The rapid advancement of generative adversarial networks (GANs) and diffusion models has enabled the creation of highly realistic deepfake content, posing significant threats to digital trust across audio-visual domains. While unimodal detection methods have shown progress in identifying synthetic media, their inability to leverage cross-modal correlations and precisely localize forged segments limits their practicality against sophisticated, fine-grained manipulations. To address this, we introduce a multi-modal deepfake detection and localization framework based on a Feature Pyramid-Transformer (FPN-Transformer), addressing critical gaps in cross-modal generalization and temporal boundary regression. The proposed approach utilizes pre-trained self-supervised models (WavLM for audio, CLIP for video) to extract hierarchical temporal features. A multi-scale feature pyramid is constructed through R-TLM blocks with localized attention mechanisms, enabling joint analysis of cross-context temporal dependencies. The dual-branch prediction head simultaneously predicts forgery probabilities and refines temporal offsets of manipulated segments, achieving frame-level localization precision.
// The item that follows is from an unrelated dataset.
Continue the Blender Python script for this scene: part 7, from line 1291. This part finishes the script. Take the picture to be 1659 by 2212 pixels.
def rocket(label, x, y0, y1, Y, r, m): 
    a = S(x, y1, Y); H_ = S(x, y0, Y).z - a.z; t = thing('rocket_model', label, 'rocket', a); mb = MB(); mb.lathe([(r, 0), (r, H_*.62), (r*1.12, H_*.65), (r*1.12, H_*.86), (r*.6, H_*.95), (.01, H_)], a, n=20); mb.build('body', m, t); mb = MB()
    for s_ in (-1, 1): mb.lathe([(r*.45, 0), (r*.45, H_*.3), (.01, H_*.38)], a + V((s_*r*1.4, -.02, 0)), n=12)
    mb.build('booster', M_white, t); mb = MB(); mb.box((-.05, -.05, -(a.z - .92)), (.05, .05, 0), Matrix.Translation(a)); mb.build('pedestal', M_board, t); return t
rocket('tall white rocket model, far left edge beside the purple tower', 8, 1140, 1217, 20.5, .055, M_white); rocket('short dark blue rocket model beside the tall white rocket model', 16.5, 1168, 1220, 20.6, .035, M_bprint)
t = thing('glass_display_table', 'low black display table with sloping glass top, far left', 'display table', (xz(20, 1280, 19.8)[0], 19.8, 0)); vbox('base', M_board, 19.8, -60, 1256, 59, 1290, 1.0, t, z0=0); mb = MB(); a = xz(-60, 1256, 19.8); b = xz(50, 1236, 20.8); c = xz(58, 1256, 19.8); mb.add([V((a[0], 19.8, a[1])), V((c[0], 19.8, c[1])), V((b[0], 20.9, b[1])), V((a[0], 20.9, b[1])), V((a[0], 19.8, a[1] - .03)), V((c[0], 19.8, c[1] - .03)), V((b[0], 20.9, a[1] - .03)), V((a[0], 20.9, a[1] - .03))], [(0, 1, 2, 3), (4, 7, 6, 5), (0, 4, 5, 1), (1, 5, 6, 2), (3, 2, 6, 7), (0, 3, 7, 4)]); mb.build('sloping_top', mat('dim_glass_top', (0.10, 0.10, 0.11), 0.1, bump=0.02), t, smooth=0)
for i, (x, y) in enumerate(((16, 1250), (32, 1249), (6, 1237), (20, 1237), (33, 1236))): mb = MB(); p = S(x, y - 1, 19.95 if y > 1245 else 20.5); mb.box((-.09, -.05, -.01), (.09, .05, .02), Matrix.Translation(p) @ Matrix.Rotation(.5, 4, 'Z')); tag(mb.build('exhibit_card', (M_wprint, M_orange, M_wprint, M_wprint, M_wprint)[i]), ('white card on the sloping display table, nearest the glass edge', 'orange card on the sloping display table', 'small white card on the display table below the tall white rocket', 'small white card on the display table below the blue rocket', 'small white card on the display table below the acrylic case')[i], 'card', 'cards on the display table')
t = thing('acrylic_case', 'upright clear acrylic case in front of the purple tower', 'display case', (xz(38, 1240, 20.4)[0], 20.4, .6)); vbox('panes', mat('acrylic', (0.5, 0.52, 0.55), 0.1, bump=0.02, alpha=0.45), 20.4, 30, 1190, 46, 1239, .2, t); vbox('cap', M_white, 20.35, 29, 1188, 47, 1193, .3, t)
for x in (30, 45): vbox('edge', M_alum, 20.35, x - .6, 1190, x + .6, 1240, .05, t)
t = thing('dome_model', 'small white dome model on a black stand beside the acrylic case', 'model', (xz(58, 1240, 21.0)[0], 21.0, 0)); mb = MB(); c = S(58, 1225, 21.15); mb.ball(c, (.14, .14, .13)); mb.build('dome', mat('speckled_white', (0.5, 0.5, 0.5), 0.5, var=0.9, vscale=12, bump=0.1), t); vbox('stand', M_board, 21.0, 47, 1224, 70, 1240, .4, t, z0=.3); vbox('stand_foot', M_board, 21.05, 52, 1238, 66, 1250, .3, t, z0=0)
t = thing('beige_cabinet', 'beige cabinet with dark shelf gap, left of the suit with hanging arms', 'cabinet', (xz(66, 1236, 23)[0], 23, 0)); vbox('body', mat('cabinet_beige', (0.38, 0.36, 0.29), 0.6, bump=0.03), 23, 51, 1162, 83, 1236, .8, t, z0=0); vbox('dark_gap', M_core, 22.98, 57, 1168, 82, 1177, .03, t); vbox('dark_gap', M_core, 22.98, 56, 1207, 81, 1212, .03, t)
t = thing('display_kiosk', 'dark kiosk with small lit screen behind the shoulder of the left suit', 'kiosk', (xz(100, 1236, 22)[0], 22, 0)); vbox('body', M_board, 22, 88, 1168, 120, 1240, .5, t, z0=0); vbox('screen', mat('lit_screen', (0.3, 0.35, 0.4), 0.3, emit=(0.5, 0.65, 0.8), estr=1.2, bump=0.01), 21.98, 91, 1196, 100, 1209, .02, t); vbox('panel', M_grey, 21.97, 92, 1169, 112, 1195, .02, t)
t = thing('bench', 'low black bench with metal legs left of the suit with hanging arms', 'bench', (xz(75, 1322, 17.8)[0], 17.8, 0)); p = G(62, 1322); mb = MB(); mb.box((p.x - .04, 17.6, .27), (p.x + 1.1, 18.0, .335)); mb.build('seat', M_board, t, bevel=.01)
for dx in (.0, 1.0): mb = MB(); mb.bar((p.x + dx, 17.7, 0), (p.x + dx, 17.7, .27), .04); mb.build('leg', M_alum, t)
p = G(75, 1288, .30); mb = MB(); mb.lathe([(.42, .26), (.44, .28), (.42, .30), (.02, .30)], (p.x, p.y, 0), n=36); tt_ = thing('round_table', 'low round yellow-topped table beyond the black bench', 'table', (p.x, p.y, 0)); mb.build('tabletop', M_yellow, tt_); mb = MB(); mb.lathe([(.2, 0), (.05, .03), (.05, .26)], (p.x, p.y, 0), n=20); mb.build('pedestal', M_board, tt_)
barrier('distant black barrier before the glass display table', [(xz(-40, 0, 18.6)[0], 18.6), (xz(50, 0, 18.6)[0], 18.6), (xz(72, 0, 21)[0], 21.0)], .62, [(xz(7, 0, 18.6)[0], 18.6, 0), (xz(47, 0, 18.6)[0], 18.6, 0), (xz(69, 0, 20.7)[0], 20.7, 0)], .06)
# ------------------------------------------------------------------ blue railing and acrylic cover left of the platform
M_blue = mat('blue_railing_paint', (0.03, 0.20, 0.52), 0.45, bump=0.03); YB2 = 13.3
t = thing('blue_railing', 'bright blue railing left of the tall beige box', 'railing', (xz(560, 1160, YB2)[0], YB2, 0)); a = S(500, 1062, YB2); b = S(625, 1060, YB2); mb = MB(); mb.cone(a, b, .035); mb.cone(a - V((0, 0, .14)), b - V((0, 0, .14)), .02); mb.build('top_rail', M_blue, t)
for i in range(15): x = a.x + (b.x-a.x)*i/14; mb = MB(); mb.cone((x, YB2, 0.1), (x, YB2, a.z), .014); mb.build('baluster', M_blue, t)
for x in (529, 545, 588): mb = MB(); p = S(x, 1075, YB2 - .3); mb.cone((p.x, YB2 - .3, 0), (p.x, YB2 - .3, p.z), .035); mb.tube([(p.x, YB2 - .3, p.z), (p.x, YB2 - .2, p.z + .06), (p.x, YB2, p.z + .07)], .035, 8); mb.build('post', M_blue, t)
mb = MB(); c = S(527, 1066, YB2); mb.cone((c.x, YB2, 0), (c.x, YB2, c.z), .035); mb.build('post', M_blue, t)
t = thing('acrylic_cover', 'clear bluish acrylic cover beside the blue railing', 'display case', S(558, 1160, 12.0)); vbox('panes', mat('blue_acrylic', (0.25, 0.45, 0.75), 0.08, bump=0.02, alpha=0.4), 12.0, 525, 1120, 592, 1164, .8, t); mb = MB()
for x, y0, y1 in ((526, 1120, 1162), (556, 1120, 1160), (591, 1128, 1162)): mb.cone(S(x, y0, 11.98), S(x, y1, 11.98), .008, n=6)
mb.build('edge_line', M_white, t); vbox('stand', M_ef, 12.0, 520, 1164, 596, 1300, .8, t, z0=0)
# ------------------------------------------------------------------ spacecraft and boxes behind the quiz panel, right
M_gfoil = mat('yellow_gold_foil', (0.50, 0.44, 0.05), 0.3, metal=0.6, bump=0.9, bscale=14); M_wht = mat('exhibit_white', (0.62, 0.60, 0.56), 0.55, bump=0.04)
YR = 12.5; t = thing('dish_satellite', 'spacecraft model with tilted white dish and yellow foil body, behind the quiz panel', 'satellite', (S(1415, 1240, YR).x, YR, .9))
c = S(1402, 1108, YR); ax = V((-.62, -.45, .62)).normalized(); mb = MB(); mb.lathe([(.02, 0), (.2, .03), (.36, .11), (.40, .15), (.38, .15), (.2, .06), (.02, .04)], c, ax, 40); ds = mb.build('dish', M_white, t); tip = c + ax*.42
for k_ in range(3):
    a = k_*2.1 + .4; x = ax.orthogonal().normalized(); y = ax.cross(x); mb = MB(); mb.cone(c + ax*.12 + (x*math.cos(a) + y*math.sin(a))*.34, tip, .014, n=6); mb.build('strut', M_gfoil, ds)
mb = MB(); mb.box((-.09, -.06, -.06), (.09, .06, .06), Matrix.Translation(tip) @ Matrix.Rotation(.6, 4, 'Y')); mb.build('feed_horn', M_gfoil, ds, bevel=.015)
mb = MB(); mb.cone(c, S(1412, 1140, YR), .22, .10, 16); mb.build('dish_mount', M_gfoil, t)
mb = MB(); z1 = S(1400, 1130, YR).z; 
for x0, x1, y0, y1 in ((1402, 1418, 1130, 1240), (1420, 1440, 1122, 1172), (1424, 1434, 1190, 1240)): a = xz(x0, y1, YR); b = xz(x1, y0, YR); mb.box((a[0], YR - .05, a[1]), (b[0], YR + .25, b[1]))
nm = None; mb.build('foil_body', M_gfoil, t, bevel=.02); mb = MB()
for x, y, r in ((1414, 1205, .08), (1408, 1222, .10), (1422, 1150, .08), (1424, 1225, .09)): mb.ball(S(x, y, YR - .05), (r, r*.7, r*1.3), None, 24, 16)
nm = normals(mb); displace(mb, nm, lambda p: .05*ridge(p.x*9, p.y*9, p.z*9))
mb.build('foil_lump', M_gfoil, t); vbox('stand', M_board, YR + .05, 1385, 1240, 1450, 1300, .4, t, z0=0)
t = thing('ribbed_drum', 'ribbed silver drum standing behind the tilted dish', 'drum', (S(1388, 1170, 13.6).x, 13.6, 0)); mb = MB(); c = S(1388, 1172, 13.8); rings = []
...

We evaluate our approach on the test set of the IJCAI'25 DDL-AV benchmark, showing a good performance with a final score of 0.7535 for cross-modal deepfake detection and localization in challenging environments. Experimental results confirm the effectiveness of our approach and provide a novel way for generalized deepfake detection. Our code is available at https://github.com/Zig-HS/MM-DDL

Paper Structure

This paper contains 28 sections, 9 equations, 2 figures, 1 table.

Figures (2)

  • Figure 1: Framework of proposed dual FPN-Transformer detection method. First, we employ pre-trained self-supervised models (WavLM/CLIP:ViT) to encode input temporal data into feature embeddings. Then, these embeddings are processed through an encoder composed of Transformer blocks to obtain the feature pyramid. And finally, prediction heads jointly analyze temporal features to predict forgery boundaries. We train two models separately for audios and videos, and combine the output results.
  • Figure 2: Visualization results of our proposed method. Red represents forged segments, and yellow represents our predicted results. Our method can accurately predict the presence of forged video and audio segments in the samples for both video and audio modalities.